La femme gélée, d’Annie Ernaux
Mon avis
Annie Ernaux raconte la construction sociale de sa vie de femme. L’éducation “anormale” de ses parents, ayant un système d’organisation familiale équilibré et non genré. L’éducation à la normalité qui s’insinue par l’école, les amis, la belle-famille, le mari. L’entrée dans le moule, la conscience qui s’amollie, la résistance qui disparaît.
Mais aussi, plus tard, la pénible difficulté à faire la part entre ce qui relève du désir réel et ce qui relève du conditionnement. “Pas facile de traquer la part de liberté et celle du conditionnement, je la croyais droite ma ligne de fille, ça part dans tous les sens”. Une question qui restera toujours d’actualité.
Je me retrouve dans les pensées d’Annie Ernaux petite fille, dans ses premiers doutes, ses premières timides remises en question de la “place de la femme”. Ce livre est plein de questionnement. Pourquoi une fille qui expérimente la vie sexuelle est une moins que rien alors qu’un garçon, lui, s’initie ? Pourquoi faudrait-il accepter de perdre son nom en se mariant, n’est-ce que quelque part tirer un trait sur une part de ce que nous sommes ?
En 1970, quand on est une femme il n’est plus mal vu d’exercer un métier, non, mais il faudra le conjuguer avec la gestion quotidienne du ménage, des courses, des enfants.
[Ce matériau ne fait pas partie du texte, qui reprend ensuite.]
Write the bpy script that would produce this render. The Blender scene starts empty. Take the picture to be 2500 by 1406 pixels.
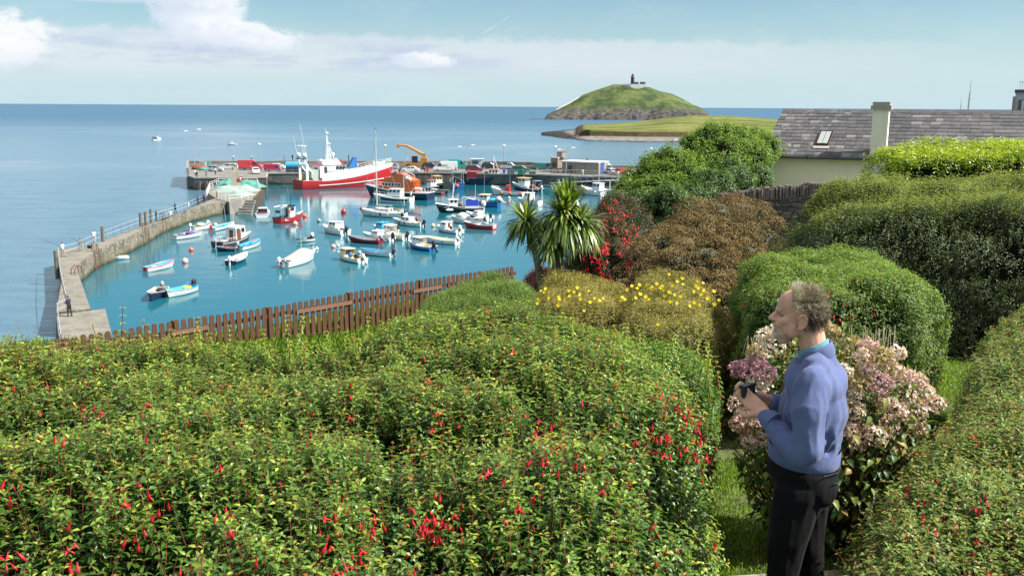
import bpy, math, random
import numpy as np
from mathutils import Vector, Matrix, noise as mnoise
R = math.radians
random.seed(7)
RNG = np.random.default_rng(11)
sc = bpy.context.scene
col = sc.collection

# ---------------------------------------------------------------- camera, world, sun, exposure
FPX, PITCH, ROLL, CAMZ = 2250.0, math.atan(442.5/2250.0), 0.0058, 19.5
CP, SP, CR, SR = math.cos(PITCH), math.sin(PITCH), math.cos(ROLL), math.sin(ROLL)
FW = Vector((0, CP, -SP)); RT0 = Vector((1, 0, 0)); UP0 = Vector((0, SP, CP))
RT = RT0*CR + UP0*SR; UPV = UP0*CR - RT0*SR
CAM = Vector((0, 0, CAMZ))
cd = bpy.data.cameras.new('camera'); cam = bpy.data.objects.new('camera', cd); col.objects.link(cam)
cd.sensor_width = 36; cd.lens = 36*FPX/2500; cd.clip_start = 0.1; cd.clip_end = 120000
cam.matrix_world = Matrix(((RT.x, UPV.x, -FW.x, 0), (RT.y, UPV.y, -FW.y, 0), (RT.z, UPV.z, -FW.z, CAMZ), (0, 0, 0, 1)))
sc.camera = cam
SUN_AZ, SUN_EL = R(101), R(47)       # azimuth measured to the right of the view direction
sd = Vector((math.sin(SUN_AZ)*math.cos(SUN_EL), math.cos(SUN_AZ)*math.cos(SUN_EL), math.sin(SUN_EL)))
sl = bpy.data.lights.new('sun', 'SUN'); sl.energy = 5.0; sl.angle = R(0.5); sl.color = (1.0, 0.955, 0.87)
so = bpy.data.objects.new('sun', sl); col.objects.link(so); so.location = (0, 0, 60)
so.rotation_euler = (-sd).to_track_quat('-Z', 'Y').to_euler()
sc.view_settings.view_transform = 'Standard'; sc.view_settings.look = 'None'
sc.view_settings.exposure = 0.93; sc.view_settings.gamma = 1.0; sc.view_settings.use_curve_mapping = False
sc.cycles.max_bounces = 8; sc.cycles.diffuse_bounces = 3; sc.cycles.glossy_bounces = 3
sc.cycles.transmission_bounces = 4; sc.cycles.transparent_max_bounces = 8
sc.cycles.caustics_reflective = False; sc.cycles.caustics_refractive = False

def ray(px, py):
    return (FW + RT*((px-1250)/FPX) + UPV*((703-py)/FPX))
def at(px, py, z=0.0):
    r = ray(px, py); t = (z-CAMZ)/r.z
    return CAM + r*t
def atd(px, py, y):
    r = ray(px, py); return CAM + r*(y/r.y)
def proj(p):
    v = Vector(p)-CAM; d = v.dot(FW)
    return (1250+FPX*v.dot(RT)/d, 703-FPX*v.dot(UPV)/d)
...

La charge mentale c’est un truc de femme !
Si de manière générale, je trouve que notre société s’éloigne de cette “organisation”, on entend encore trop souvent ce genre d’incitation. Quand, au quotidien, ce sont les femmes qui font à manger, qui partent plus tôt du travail pour récupérer les gosses, quand il n’y a que la fille qui aide la mère au ménage, etc. (j’enfonce des portes ouvertes).
Mais peut-on reprocher aux femmes de nos familles d’être dans le faux ? Il faut tout de même se rappeler que ce sont nos grands-mères, parfois nos mères, qui ont eu “J’élève mon enfant” pour guide en sortie de couches. Qu’en étant tout à la fois employées ou ouvrières, « mères parfaites » et femmes, elles n’ont clairement pas eu le temps de remettre ce système en question. Et que, en toute logique, elles transmettent ce qu’elles ont appris.
“Pas facile de traquer la part de liberté et celle du conditionnement”
La femme gelée – Annie Ernaux
Editeur : Editions Folio, 1987
Prix : 6,30€
La 4ème de couverture
Elle a trente ans, elle est professeur, mariée à un «cadre», mère de deux enfants. Elle habite un appartement agréable. Pourtant, c’est une femme gelée. C’est-à-dire que, comme des milliers d’autres femmes, elle a senti l’élan, la curiosité, toute une force heureuse présente en elle se figer au fil des jours entre les courses, le dîner à préparer, le bain des enfants, son travail d’enseignante. Tout ce que l’on dit être la condition «normale» d’une femme.